SP-Präsident Christian Levrat sprach von einem «ersten Schritt zur Wiederherstellung des Rechtsstaats». Er sei zuversichtlich, dass die breite Allianz den Schwung mitnehmen könne und auch in Zukunft über «die destruktive SVP-Verhinderungspolitik» gewinnen werde.
FDP, CVP, GLP, BDP sowie die Vereinigung succèSuisse lancierten bereits kurz nach dem Scheitern der SVP-Initiative ein überparteiliches Komitee gegen die Initiative «Schweizer Recht statt fremde Richter». Sie wollen nach eigenen Angaben den weltoffenen und vernetzten Wirtschaftsstandort Schweiz weiterhin verteidigen.
Für die SVP hat ihre nächste Initiative jedoch hat nichts mit der Durchsetzungsinitiative zu tun, wie Parteipräsident Toni Brunner sagte. Gleichzeitig fügte er aber ab: «Wir müssen die Richter ernst nehmen, aber sie müssen auch uns ernst nehmen.»
Der Kampf um die nach ihren Augen korrekte Umsetzung des vom Parlament verabschiedeten und bald in Kraft tretenden Ausschaffungsgesetzes ist für die Initianten der SVP auch nach - oder gerade wegen - der erlittenen Niederlage nicht beendet.
Brunner will die Gegner der Durchsetzungsinitiative beim Wort nehmen und beharrt auf einer «pfefferscharfen» Umsetzung des Gesetzes. «Wir werden eine Strichliliste machen und die Ausschaffungen mitzählen.» Er fordert, dass die Härtefallklausel «nur im absoluten Ausnahmefall» zum Zug kommen dürfe. «So ist es uns versprochen worden, so werden wir es beobachten.»
Ziel sei, dass künftig jährlich rund 4000 Ausschaffungen vollzogen würden. Heute kommt es zu knapp 500 Ausschaffungen pro Jahr. Einig sind sich die Parteien darin, was CVP-Präsident Christophe Darbellay am Abstimmungssonntag aussprach: «Das Volk will keine schwerkriminellen Ausländer in der Schweiz wie Mörder, Sexualstraftäter oder Drogenhändler.»

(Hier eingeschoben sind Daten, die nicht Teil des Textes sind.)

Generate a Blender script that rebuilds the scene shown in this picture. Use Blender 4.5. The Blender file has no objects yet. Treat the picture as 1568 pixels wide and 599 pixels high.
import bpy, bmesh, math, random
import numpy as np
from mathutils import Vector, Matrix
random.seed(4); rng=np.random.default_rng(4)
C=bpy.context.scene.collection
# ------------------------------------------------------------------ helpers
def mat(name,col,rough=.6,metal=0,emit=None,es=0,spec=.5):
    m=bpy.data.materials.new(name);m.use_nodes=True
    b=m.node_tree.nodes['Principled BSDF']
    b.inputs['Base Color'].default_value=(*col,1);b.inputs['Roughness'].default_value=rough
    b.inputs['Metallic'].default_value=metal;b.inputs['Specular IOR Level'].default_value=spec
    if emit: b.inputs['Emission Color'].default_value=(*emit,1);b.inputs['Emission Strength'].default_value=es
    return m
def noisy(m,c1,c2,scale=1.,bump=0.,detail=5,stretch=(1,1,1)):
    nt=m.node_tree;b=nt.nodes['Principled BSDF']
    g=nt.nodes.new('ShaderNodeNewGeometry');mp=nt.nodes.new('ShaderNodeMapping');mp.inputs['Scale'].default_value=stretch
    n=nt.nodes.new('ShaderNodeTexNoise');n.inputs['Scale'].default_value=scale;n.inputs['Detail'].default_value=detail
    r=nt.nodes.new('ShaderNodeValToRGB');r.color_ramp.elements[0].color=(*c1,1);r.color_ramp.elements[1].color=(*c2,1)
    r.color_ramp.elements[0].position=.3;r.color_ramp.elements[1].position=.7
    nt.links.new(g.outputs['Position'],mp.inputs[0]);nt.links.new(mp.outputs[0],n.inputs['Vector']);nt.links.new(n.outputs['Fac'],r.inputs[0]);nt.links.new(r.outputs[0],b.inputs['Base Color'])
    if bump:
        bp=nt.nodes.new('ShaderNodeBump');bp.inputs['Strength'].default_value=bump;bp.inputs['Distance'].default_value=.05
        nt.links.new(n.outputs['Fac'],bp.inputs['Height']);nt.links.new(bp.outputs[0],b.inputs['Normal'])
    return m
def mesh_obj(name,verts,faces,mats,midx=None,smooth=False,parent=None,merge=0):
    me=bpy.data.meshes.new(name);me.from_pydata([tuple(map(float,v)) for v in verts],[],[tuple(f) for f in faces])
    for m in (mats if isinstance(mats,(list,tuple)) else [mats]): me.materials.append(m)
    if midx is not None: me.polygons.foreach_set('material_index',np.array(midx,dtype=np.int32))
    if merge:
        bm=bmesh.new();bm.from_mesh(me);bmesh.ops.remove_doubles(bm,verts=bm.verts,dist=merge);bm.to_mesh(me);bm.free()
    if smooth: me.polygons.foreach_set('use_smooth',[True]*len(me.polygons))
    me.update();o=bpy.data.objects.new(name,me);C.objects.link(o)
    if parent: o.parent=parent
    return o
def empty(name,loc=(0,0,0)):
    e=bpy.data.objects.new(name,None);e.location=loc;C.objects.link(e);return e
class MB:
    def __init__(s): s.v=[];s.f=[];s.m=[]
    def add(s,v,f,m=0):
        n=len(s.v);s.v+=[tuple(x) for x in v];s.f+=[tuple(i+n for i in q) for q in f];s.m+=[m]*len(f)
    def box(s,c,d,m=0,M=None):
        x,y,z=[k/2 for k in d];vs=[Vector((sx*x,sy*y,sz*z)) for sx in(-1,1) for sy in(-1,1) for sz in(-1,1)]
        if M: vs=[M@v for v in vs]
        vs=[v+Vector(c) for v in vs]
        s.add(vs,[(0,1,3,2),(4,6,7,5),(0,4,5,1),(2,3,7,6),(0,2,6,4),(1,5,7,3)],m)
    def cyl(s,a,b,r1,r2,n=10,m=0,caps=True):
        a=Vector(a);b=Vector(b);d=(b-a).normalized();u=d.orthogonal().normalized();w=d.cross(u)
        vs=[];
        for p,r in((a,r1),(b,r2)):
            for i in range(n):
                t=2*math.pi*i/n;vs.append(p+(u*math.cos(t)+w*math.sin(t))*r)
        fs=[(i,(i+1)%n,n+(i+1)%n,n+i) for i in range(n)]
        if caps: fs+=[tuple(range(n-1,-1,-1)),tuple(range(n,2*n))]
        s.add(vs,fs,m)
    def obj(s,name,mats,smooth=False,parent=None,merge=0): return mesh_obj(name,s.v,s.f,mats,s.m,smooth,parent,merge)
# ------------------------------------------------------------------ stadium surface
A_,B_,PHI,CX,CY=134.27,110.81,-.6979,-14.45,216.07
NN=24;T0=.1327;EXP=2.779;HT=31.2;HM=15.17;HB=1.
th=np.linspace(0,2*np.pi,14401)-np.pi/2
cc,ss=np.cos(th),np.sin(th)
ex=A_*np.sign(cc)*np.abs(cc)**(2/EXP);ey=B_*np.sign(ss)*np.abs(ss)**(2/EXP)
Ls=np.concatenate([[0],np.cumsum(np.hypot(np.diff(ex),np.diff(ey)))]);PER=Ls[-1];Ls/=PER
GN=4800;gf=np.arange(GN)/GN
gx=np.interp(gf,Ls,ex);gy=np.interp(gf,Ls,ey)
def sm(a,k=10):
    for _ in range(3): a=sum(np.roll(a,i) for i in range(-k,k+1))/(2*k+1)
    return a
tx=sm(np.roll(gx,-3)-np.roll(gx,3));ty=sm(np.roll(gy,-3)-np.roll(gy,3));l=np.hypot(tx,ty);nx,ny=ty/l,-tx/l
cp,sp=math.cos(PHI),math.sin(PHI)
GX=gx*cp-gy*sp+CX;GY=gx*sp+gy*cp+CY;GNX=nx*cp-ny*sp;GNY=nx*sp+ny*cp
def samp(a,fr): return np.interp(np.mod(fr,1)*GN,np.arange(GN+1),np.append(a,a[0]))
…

Diese werden auch nach dem Nein zur Durchsetzungsinitiative ausgeschafft, wie die Schweizerische Staatsanwälte-Konferenz (SSK) versicherte. Deren Präsident Rolf Grädel sagte, dass das Gericht sich nur dann auf die Härtefallklausel berufen wird, wenn die automatische Ausschaffung zu einem unzumutbaren Härtefall für die betroffene Person führen würde.
Eine weitere Voraussetzung sei, dass das öffentliche Interesse an einer Ausschaffung nicht überwiegend sei. Ohne Härtefallklausel hätte das Gesetz eine eklatante und beunruhigende Verletzung der Rechtsstaatlichkeit verursacht, sagte Grädel. Die SVP habe mit der Angst der Bevölkerung gespielt, doch habe sie nicht schlüssig darlegen können, weshalb die Initiative für mehr Sicherheit sorgen würde - im Gegenteil.
Sieger wie Verlierer der Abstimmung erklärten das klare Ergebnis auch mit der starken Mobilisierung - wenn auch mit unterschiedlichen Wertungen. Brunner sprach von «einem in diesem Ausmass noch nie dagewesenen, einseitig geführten Abstimmungskampf». Er forderte die Abstimmungsgewinner von heute auf, Volksentscheide zu achten und auch dann zu respektieren, wenn ihnen das Ergebnis nicht passe.
«Alle Milieus inklusive der sonst eher zurückhaltenden Wirtschaft haben sich gegen das Volksbegehren gestellt», sagte FDP-Präsident Philipp Müller. Nach der ersten Abstimmungsumfrage von gfs.bern von Ende Januar, die der SVP-Initiative gute Erfolgschancen attestiert hatte, habe sich «eine unglaubliche Dynamik» bei den Gegnern entwickelt.